15 March 2018

Why You Shouldn't Wait To Change Your Autistic Child's School





Three years ago I was told that Stanley would never cope in a mainstream environment when he transitions to a secondary placement. The day I heard those words actually broke my heart a little. Lola hadn't even been given a specialist placement at this time and already I was being told that another of my children would need specialist education. 
 
I had queried Stanley's progress for about a year and a half, and we were told he was fine. He wasn't behind and he was managing well. He didn't display any autistic features and had no attention problems. Stanley's mental health told me this was not the entire truth and after the school went through some issues with staffing and other Consultant Heads came through the school for short periods things started to change, and the reality was that actually he was THREE years below age related expectations and his results were actually changed to reflect that ONLY upon my request. He was also depressed and he was being bullied and had been asking me for two years to find him a new school. 
 
I wish I'd have listened to him properly. I wish I would have delved deeper into his problems and paid more attention. 

I will feel guilty for a long time for not listening to my own child. I should have been there for him and I wasn't. At the same time, Lola was my priority, and fighting the educational system for extra provision and schools for reasonable adjustments was becoming a full time job and I could not manage both things at the same time with a small baby. Lola was having intense, violent meltdowns at every school pick up and drop off and in hindsight I should have pulled her out too, however if I would have done that then we may not be where we are now. 

Finally the day came when me and Stanley had both had enough, I cant quite remember what the breaking point was but I know that we had a week of complete upset and Stanley had started school refusing, his mental well being was deteriorating right before my eyes and the lively, intelligent, bright, happy, funny little man that I once knew was becoming a shell of his former self.

Empty, emotional, uncaring.

He was not himself at all. 

On a Thursday evening I had phoned the Local Authority and had gotten him a place at another school for the following Monday start. He was so chuffed. I saw a little spark re-ignite and he genuinely smiled for about two days.

For an autistic child, change of routine and structure, new faces and classes, and missing friend can be an anxiety inducing time. It can lead to new challenges, and fights and meltdowns. 

Not for him! He smashed it like a boss! 
 
He turned up to his new classroom and to his new friends in his new uniform, new hair cut and got stuck right in. He was so happy.

But he was still a massive three years behind and I was so worried for him. Some may say a little over - anxious. I had to be, I had promised myself I would NEVER let him down again.

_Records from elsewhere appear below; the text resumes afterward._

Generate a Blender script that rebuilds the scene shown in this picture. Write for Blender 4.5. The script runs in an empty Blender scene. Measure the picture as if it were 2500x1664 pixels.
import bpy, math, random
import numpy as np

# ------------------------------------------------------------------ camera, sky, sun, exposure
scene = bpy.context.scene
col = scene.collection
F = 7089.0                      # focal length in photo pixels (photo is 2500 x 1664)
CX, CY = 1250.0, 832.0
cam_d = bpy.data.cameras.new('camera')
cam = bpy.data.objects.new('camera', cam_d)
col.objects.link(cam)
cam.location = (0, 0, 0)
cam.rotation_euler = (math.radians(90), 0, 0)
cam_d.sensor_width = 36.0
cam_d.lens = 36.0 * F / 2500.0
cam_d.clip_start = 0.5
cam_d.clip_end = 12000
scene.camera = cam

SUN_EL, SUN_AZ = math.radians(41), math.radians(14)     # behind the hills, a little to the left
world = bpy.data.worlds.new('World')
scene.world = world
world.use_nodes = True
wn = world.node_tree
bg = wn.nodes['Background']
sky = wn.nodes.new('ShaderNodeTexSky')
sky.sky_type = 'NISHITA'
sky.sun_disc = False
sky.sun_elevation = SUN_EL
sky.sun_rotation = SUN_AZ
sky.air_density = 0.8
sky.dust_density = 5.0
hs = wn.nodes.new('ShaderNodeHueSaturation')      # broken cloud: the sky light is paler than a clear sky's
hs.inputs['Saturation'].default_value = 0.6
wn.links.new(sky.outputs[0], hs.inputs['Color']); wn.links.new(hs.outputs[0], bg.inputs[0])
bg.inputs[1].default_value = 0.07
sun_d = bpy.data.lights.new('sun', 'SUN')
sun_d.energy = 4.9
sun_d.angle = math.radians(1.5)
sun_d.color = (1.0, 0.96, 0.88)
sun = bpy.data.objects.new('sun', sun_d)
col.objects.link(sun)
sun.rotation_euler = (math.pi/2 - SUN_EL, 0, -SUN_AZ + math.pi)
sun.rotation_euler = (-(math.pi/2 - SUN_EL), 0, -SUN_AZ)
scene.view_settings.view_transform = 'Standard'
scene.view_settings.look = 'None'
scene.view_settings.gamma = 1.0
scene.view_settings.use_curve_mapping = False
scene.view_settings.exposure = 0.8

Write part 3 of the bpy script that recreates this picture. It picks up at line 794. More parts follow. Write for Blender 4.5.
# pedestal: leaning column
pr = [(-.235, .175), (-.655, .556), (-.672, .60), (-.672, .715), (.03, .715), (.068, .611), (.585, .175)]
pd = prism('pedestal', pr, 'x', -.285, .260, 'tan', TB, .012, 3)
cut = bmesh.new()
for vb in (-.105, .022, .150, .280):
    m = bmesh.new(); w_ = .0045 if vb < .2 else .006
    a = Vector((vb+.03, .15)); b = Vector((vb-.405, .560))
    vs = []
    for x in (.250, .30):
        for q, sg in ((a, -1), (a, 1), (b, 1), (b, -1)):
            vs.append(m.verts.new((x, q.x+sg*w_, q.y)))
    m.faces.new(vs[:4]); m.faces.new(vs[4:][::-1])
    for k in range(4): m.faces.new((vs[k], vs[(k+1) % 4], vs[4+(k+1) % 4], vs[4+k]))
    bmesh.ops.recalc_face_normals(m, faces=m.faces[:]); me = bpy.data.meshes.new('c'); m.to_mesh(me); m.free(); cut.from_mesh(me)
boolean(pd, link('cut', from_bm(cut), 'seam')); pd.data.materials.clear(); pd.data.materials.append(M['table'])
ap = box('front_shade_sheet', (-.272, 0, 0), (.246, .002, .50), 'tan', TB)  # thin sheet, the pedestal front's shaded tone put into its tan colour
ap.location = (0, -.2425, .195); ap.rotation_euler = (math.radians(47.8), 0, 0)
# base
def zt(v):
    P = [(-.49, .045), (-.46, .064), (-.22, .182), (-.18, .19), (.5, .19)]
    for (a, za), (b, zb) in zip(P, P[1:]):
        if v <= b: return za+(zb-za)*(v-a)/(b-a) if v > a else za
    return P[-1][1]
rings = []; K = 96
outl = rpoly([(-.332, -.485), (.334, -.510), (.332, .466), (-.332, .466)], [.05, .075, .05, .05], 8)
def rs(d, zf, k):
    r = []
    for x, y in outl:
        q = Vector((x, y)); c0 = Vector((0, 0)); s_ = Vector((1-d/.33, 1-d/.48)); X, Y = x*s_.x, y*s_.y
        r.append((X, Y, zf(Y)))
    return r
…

As time went on I was concerned we were running out of time to get him secondary ready and in October 2017 I applied for an assessment of his needs - which was subsequently refused, he was making accelerated progress and they didn't see the need to assess. I was gutted. Obviously I appealed.

His school were and still are amazing. They have made reasonable adjustments, and put so many other little extra provisions in place for him that he has progressed mentally, emotionally, and educationally. I was still scared for him though, secondary school is massive, there are so many extra transitions, new people, new friends, and teachers and different classrooms and books for each lesson. How would he manage? he has executive functioning difficulties and he is extremely disorganised. 
 
As part of the mediation process the Local Authority agreed to an Educational Psychologist assessment. I have just received the report back and its fantastic. This little boy started Year 5 at the level of an emerging Year 3. His teachers have worked so hard with him that he has progressed to an Emerging Year 6 and in his Psychology Assessment where his chronological age is 10Y 7M he has a numer reasoning skill of 13Y 3M. How absolutley fantastic is that?
 
This is without a doubt down to his placement, down to his teachers for not giving up and taking on a student in desperate need of help. It is down to him for soldiering through whatever life threw at him and not giving up.   

So if you ever had a moment where you thought about changing your autistic child's school placement, then DO IT NOW.

If your child has ever asked you to change schools, then don't ignore those pleas like i had. Act upon them. Dig deeper. Find out what is wrong and make changes, because if you done, then trust me, you WILL regret it.

Stanley is finally secondary school ready and I have dropped the appeal against the LA. A weight has been lifted. I could not be more proud of my little boy than I am right now.